July 18, 2010

The Last Mind-Bender

Inception comes on the heels of The Dark Knight so I wasn't sure what to expect from Movie Boy Genius Christopher Nolan. (To differentiate him from my TV Boy Genius Joss Whedon. I actually even found a plot point common to Inception and the dear departed Dollhouse.) I was prepared to dislike it because his Batman films are hard to top. Plus I am not particularly a Leonardo DiCaprio fan. Or maybe I was afraid it'll just be a special effects-laden summer blockbuster. Oh me of little faith! Mr. Nolan is such a cerebral writer-director, how could I have doubted him? The movie's intriguing premise and its--ehem---dream cast (Joseph Gordon-Levitt, Ken Watanabe, Cillian Murphy) was enough to draw me in. It is as innovative and original as Memento. I need repeat viewings of this one to get a full grasp of it. The exasperatingly intricate and baffling plot is perfect for geeky theorizing, metaphysical puzzling, and Lost-worthy nitpicking. The enigmatic ending poses many questions. Which is probably what the filmmaker wanted.

I'd be hard-pressed to summarize the story. All you need to know is that Nolan's fertile mind gives us a world where "extractors" like Dom Cobb (DiCaprio) use the dream state to thieve corporate secrets. He is on the lam, pulling off international heists until he gets an offer he can't refuse from Watanabe's character Saito: a chance to be reunited with his family. (Side note: I love my Ken, but I had a hard time understanding some of his lines.) Mr. Cobb must pull off a herculean task: inception. Instead of taking/stealing, he must PLANT an idea in the mind of Saito's business rival Robert Fischer, Jr. (Murphy).

Dom puts together a crack team of specialists, a "dream team" if you will. Dashing Gordon-Levitt is Arthur, who "kicks" them awake. He is joined by forger Eames (Tom Hardy), chemist Yusuf (Dileep Rao), and new recruit Ariadne (Ellen Page), who is the architect of the dream worlds. Marion Cotillard plays the pivotal role of Cobb's wife Mal. (Side note: Using Edith Piaf's Non, je ne regrette rien as a wake up song was a nice tribute to Ms. Cotillard's Academy Award-winning performance in the film La Vie en Rose.) Pete Postlethwaite and Michael Caine put in appearances as the elder Fischer and Cobb's father (or was it father-in-law?), respectively.

The dream scapes are fantastical, natch. How often does one see a Paris neighborhood folded on top of itself? I see an Oscar nod for special effects.
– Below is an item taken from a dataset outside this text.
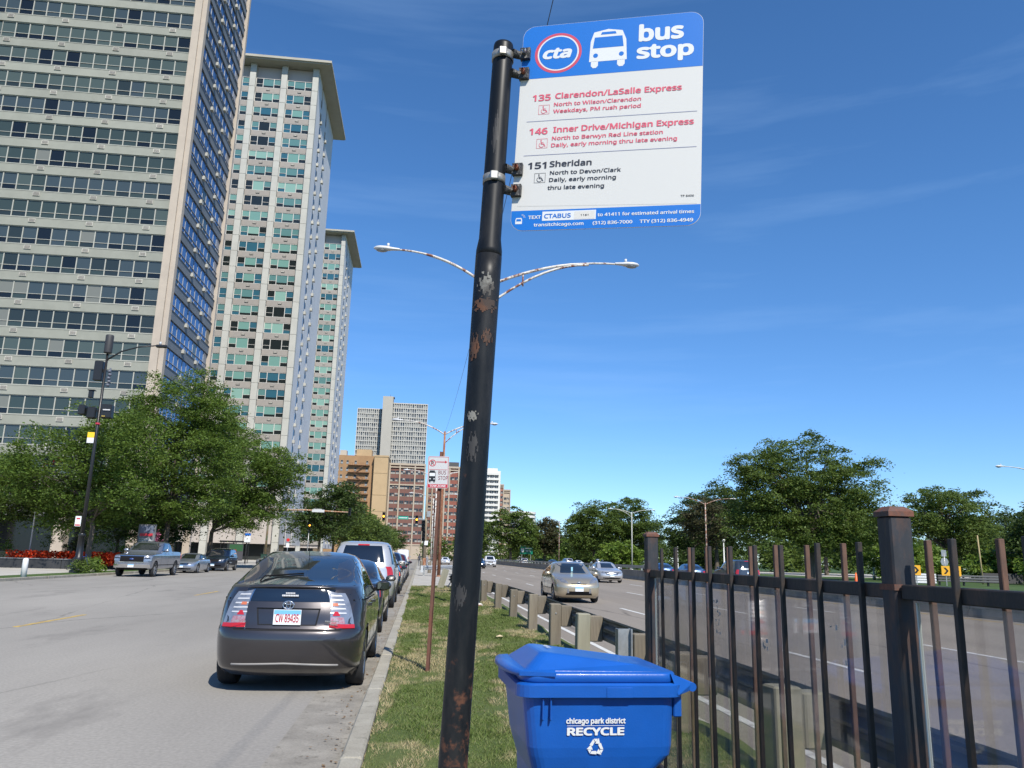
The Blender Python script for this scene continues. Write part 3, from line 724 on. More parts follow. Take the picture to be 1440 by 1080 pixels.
# park trees on the right
GE = 'park trees beyond the expressway'
tree('park_tree', 'largest spreading park tree, right of centre above the fence', (46, 90, 0),
     [(-1.5, 0, 13.0, 7.2, 6, 4.0), (-5.5, 0, 10.0, 4.6, 5, 4.2), (5.8, 0, 11.6, 3.9, 4, 2.9), (1, 0, 8.4, 8.6, 6, 3.6), (-6.5, 0, 6.6, 3.6, 4, 3.0), (6, 0, 6.2, 4.2, 4, 3.2), (0, -1, 5.4, 5.5, 4, 2.2)], 'mid', 900, 115, .33, 1.0, .5, 51, limbs=60, fork=3.6)
tree('park_tree', 'dark park tree with rusty tinge, left of the largest spreading tree', (46.5, 122, 0),
     [(0, 0, 9.5, 5.5, 5, 4.6), (-5, 0, 6.6, 4, 4, 3.6), (4, 0, 8, 5, 5, 4)], 'dark', 460, 78, .42, 1.1, .35, 52, limbs=26)
tree('park_tree', 'rust-tinged crown between the two-arm lamp and the largest tree', (40.0, 108, 0),
     [(0, 0, 7.3, 3.4, 3.4, 3.6)], 'brown', 130, 50, .42, .9, .25, 53, limbs=14)
tree('park_tree', 'leftmost of the pair of round trees behind the silver oncoming car', (35.2, 160, 0),
     [(0, 0, 9.0, 5.6, 5, 4.7), (-2.5, 0, 6.2, 4, 4, 3.5)], 'mid', 330, 75, .48, 1.15, .4, 54, limbs=26, fork=3)
tree('park_tree', 'rightmost of the pair of round trees, beside the pale double-arm lamp', (43.5, 163, 0),
     [(0, 0, 9.8, 5.8, 5, 4.8), (3.2, 0, 6.8, 3.8, 4, 3.5), (-3, 0, 7, 3.5, 4, 3.2)], 'mid', 350, 75, .48, 1.15, .4, 55, limbs=26, fork=3)
tree('park_tree', 'green tree right of the dark sign pole, left of the brownish one', (28.2, 250, 0),
     [(0, 0, 11, 7.6, 6, 6.4), (4, 0, 8, 5, 5, 5)], 'mid', 280, 50, .85, 1.5, .45, 56, limbs=18)
tree('park_tree', 'green tree partly behind the dark sign pole on the expressway side', (18.4, 268, 0),
     [(0, 0, 9, 5.5, 5, 6)], 'mid', 180, 50, .85, 1.5, .4, 57, limbs=12)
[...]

But Arthur's attempts to create gravity to kick his teammates, and his gravity-less fight scene takes the cake, for ultimate coolness.

There was a curious response from some of my fellow audience members. One guy walked out. Some laughed at the end. I can't figure out if it was derision or nervous confusion from the mind f#^$ we just collectively experienced. I say hats off to the incredibly inventive Mr. Nolan. Thanks for an awesome "can't- wrap-my-brain-around-it-yet" adventure! Being Christopher Nolan would make a great movie. Anybody think John Malkovich will want to play him?